Here is a quote from Beth Moore's bible study Believing God that captured my attention:
Faith that remains unchallenged ordinarily remains unchanged.
It's true. It makes me want to say, "God, bring on the challenges one by one so I will become more like You and so that You will deepen my faith." I don't like the challenges at all when I am in them, but what I learn from each of them and who I become is precious.
I want to teach this to my children so that they won't fear when the challenges arise. I struggle often with fear and pray that my children won’t. As I grow in my faith, I can combat my fear and little by little my faith grows bigger than my fears. The fear just dwindles. This is huge for me and I am delighted that I can see the Lord’s faithfulness in helping me work through what He is working in me.
Tonight, my faith was put to the test. The girls and I were coming home from the BX and Ella Grace was getting out of her seat as I was closing the van door and walking around to get Miriam. I heard Ella Grace scream. Her hand was stuck and had been completely shut in the door. I was fearful and didn’t remain as calm as I would have liked, but I was glad I remembered to tell her that Jesus would take care of her. He did. I remembered to tell her that when we are afraid or hurt God wants us to trust Him.

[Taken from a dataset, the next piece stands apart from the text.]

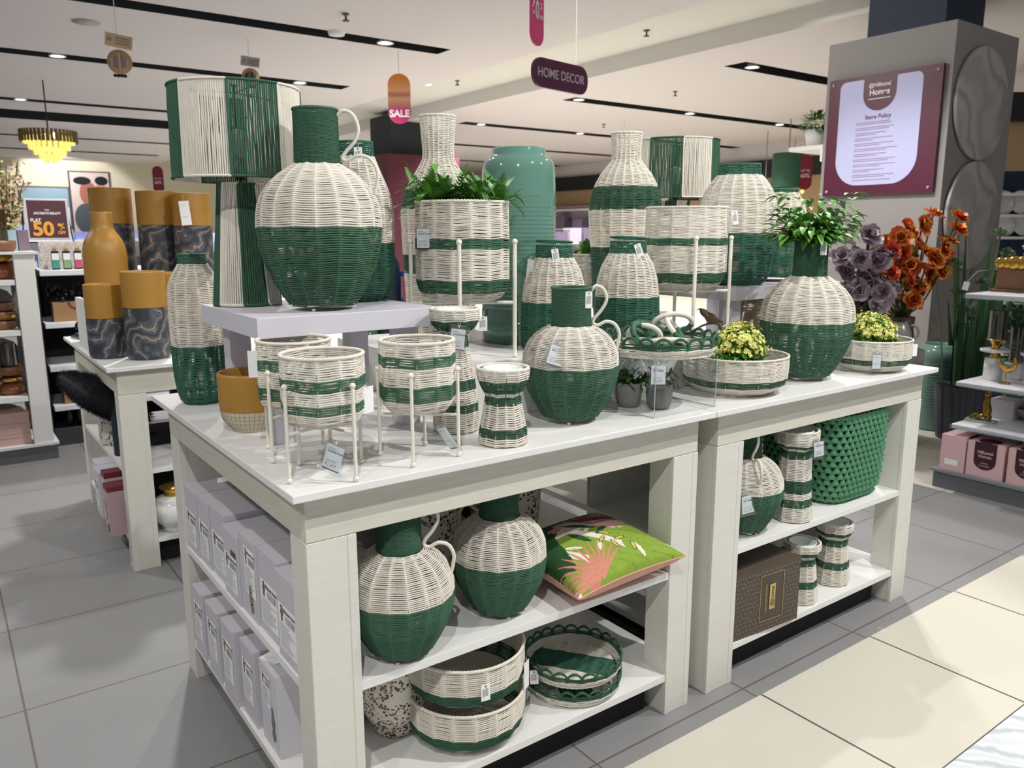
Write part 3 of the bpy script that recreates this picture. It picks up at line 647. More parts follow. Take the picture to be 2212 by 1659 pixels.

Tomorrow I want to talk to her about trusting God when challenges come our way and that we don’t need to be fearful, just filled with faith. This pleases God! I plan on reading Hebrews 11:6: “Without faith it is impossible to please God, because anyone who comes to Him must believe that He exits and that He rewards those who earnestly seek Him. Two bruised, swollen fingers will be a good way to initiate the conversation. Thanks for the challenge today, Lord. Thanks for changing me. And thank You for the blessings of my children.